- Provided data:
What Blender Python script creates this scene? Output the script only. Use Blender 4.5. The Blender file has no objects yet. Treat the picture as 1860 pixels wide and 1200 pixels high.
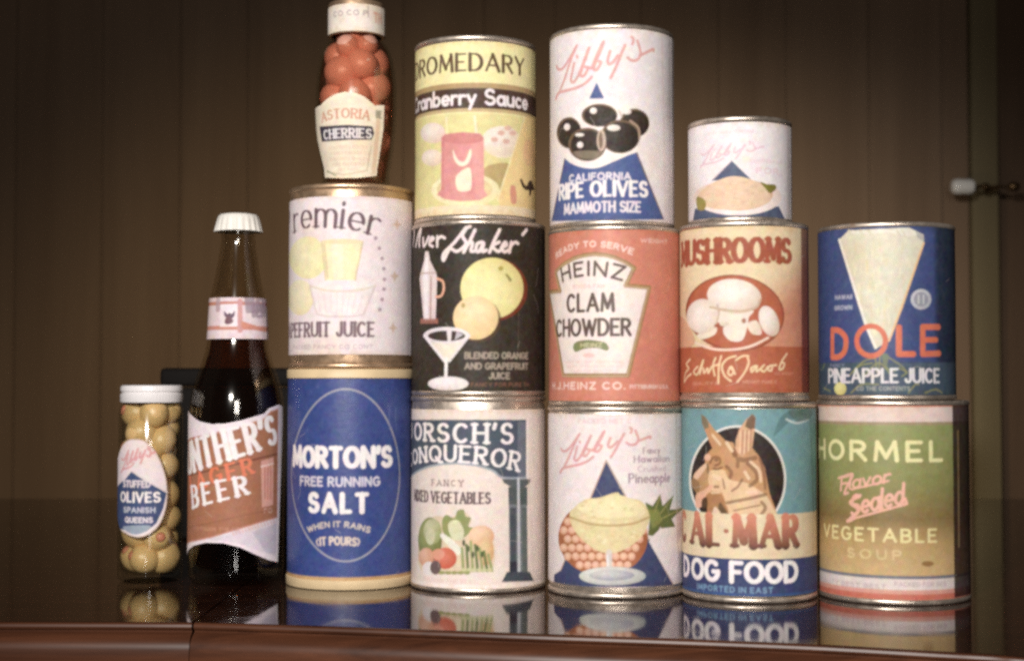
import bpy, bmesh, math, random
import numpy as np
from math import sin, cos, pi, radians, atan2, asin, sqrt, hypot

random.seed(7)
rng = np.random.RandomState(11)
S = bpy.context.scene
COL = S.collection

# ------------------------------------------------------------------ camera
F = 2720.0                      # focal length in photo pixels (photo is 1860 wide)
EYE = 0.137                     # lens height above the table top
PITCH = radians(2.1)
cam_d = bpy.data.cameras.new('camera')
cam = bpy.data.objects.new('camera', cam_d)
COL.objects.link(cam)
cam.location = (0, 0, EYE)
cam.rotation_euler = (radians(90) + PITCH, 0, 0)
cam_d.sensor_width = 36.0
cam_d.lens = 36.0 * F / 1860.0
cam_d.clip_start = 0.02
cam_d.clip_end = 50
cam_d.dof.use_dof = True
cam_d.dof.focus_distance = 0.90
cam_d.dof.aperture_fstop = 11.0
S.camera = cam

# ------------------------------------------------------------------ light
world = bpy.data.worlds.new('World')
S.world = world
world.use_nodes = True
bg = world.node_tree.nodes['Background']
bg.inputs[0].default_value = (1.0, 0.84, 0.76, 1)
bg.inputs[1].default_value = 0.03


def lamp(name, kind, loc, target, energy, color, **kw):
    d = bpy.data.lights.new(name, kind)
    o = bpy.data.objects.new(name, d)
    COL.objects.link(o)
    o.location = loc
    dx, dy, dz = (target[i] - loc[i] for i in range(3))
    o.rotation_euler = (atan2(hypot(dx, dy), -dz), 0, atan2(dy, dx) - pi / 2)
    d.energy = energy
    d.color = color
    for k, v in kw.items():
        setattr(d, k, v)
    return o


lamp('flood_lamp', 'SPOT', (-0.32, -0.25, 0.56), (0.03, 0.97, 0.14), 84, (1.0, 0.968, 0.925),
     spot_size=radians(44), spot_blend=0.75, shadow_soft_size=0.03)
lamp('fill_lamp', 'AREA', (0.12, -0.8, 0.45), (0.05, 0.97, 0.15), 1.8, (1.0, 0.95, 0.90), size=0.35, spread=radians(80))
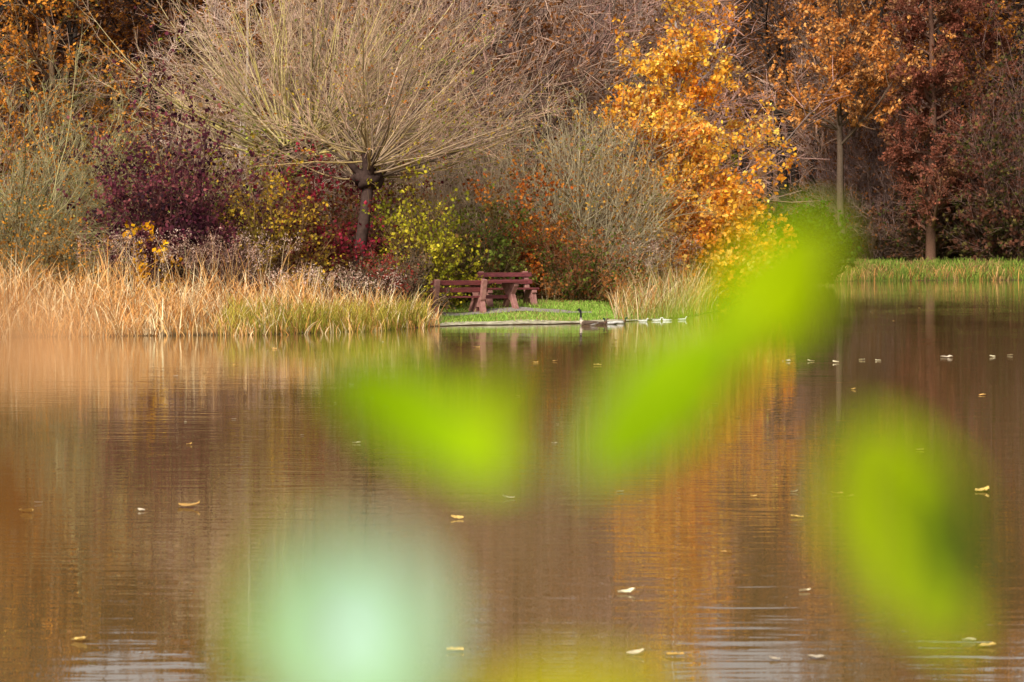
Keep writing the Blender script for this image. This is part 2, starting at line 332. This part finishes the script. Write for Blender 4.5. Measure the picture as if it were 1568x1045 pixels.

- To do:
Gather every line from the listing above in which "objects" appears, and copy those lines.

- Complete response:
What Blender Python script creates this scene? Output the script only. Use Blender 4.5. The Blender file has no objects yet. Treat the picture as 1860 pixels wide and 1200 pixels high.
cam = bpy.data.objects.new('camera', cam_d)
COL.objects.link(cam)
    o = bpy.data.objects.new(name, d)
    COL.objects.link(o)